There are eight functioning synagogues in Uruguay. Although Chabad-Lubavitch has a presence here, few Uruguayan Jews consider themselves Orthodox, and no more than 100 families keep kosher.

“Uruguay is a secular country, so secular that officially, there’s no Christmas on Dec. 25 but rather a Dia de la Familia,” or Family Day, Litvan said. “Because religion was never that important in either Uruguay or the Jewish community, we identify more with Zionism and political parties in Israel and Europe.”

Buszkaniec, 57, is an electronics importer who has been heavily involved with the Uruguayan Jewish community’s Likud Party for 15 years. He defends the power-sharing accord, noting that “it’s the same as in Israel. It’s not a direct election. You need 50 percent plus one, and the council chooses the president.

“I personally offered Armando Poziomek three years, each year headed by a different president beginning with Sapolinski, then me, then him. He didn’t want that.”

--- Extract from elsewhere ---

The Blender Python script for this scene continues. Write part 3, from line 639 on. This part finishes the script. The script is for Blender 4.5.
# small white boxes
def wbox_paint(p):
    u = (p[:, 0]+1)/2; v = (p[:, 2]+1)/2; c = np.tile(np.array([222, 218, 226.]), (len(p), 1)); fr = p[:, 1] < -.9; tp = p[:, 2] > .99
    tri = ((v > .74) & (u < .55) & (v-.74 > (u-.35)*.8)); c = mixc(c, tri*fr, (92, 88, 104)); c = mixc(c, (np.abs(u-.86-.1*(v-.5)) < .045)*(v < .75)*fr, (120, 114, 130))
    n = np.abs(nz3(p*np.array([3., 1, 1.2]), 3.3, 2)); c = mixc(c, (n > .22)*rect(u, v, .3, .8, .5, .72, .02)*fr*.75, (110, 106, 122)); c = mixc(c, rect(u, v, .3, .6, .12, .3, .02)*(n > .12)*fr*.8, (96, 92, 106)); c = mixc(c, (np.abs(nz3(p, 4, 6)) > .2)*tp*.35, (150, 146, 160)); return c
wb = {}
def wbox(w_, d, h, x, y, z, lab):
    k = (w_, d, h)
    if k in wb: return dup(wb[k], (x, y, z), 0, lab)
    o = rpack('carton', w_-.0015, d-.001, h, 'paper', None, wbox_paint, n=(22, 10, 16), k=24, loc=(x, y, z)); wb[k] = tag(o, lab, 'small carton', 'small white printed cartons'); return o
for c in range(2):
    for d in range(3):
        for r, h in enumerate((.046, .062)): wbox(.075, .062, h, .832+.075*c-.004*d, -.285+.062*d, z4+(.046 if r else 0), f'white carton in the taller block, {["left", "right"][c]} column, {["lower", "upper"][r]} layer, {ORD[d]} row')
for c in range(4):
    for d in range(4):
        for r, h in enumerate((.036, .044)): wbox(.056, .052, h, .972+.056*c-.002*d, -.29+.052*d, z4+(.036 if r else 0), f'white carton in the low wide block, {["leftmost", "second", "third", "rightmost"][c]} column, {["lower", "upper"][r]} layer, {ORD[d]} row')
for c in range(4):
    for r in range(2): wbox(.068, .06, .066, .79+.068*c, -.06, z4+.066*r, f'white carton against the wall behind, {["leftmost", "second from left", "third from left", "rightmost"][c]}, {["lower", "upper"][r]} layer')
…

After the No. 2 and 3 lists received a combined 53 percent of the vote, “I offered to split the term of office half and half with Poziomek, but he refused that, too,” Buszkaniec added.

Poziomek counters, “How in any way could we share a presidency? That’s like Bush offering to split the four-year term of office with Gore, two years each, because the vote was so close. It wouldn’t be efficient for the Kehila, and it would be a very grave mistake. Either one is the president or the other, but not both.”

Both factions have taken out full-page advertisements in the local Jewish weekly, Semanario Hebreo, seeking support for their positions.

If there’s any point on which the opposing sides agree, it’s that nobody is really happy about the outcome.

“The campaign took on a bitter tone,” Sapolinski acknowledged. “The people who participated directly in the list are angry, but on the rank-and-file level, this will pass rapidly. I don’t think this is a big deal. It was an unfortunate moment, but it’s not a crisis for our community’s future.”